Using the resulting data, a proprietary machine-learning algorithm correlates the internal defects revealed during the CT scan with the powder patterns recorded by the high-resolution cameras. According to Vinciquerra, the more often this process is carried out, “the smarter the system gets. The computer vision alone will eventually have enough training to tell us whether we are going to have a problem.”
The proposed AI would be able to use computer vision to spot familiar powder patterns in the machine and correct the build parameters in real-time (Courtesy GE Reports)

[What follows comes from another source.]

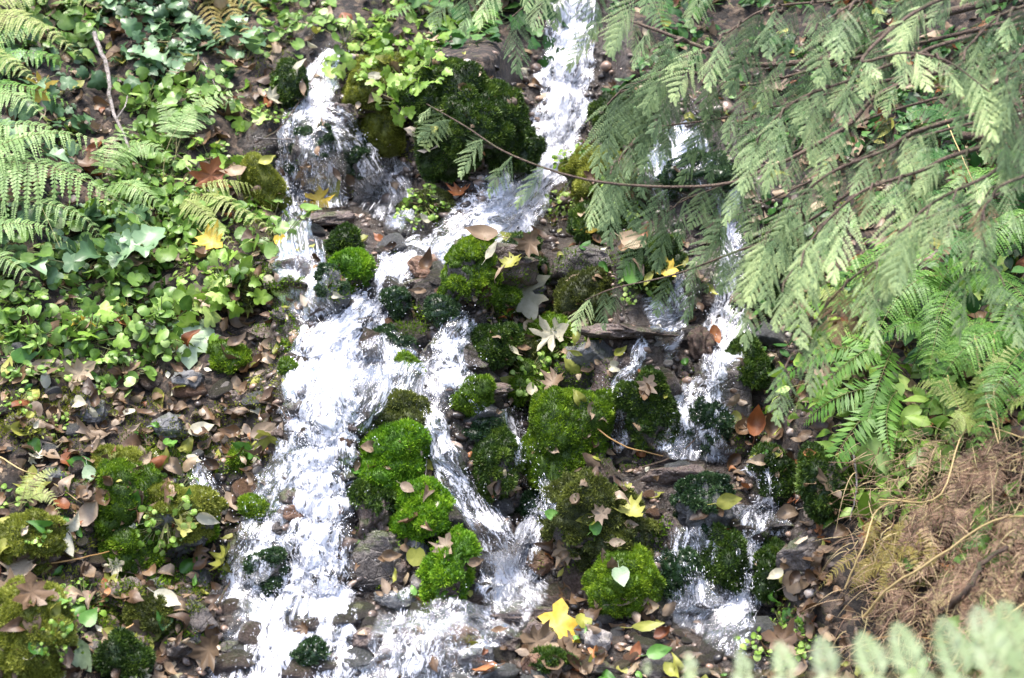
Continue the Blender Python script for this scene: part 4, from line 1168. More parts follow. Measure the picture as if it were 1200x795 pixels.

Once it has the required training, GE reportedly plans to integrate the AI into Additive Manufacturing machine controls. This AI would be able to use computer vision to spot familiar powder patterns in the machine and correct the build parameters in real-time to eliminate potential errors. For example, if the AI were to detect a streak which may lead to cavities in the final part, it could automatically add more power or speed to the laser beam to adjust or change the thickness of the next layer.
“The idea is that the machine has a compensation strategy based on what the computer vision sees,” Vinciquerra stated.” Another step which GE’s research team believes may help it achieve this goal is the building of a ‘digital twin’ – a virtual representation of the production process which compares ideal conditions with reality, in real-time, and suggests changes to achieve the perfect result. The digital twin “represents the gold standard of how the material should be processed,” explained Vinciquerra. “It’s telling me that if I use these parameters to build a part from a certain material, I can expect this kind of behaviour in the final product.”
GE stated that the next generation of its digital twin will be able to gather computer vision data as well as collecting information reported by other build-monitoring sensors, such as the shape of the melt pool.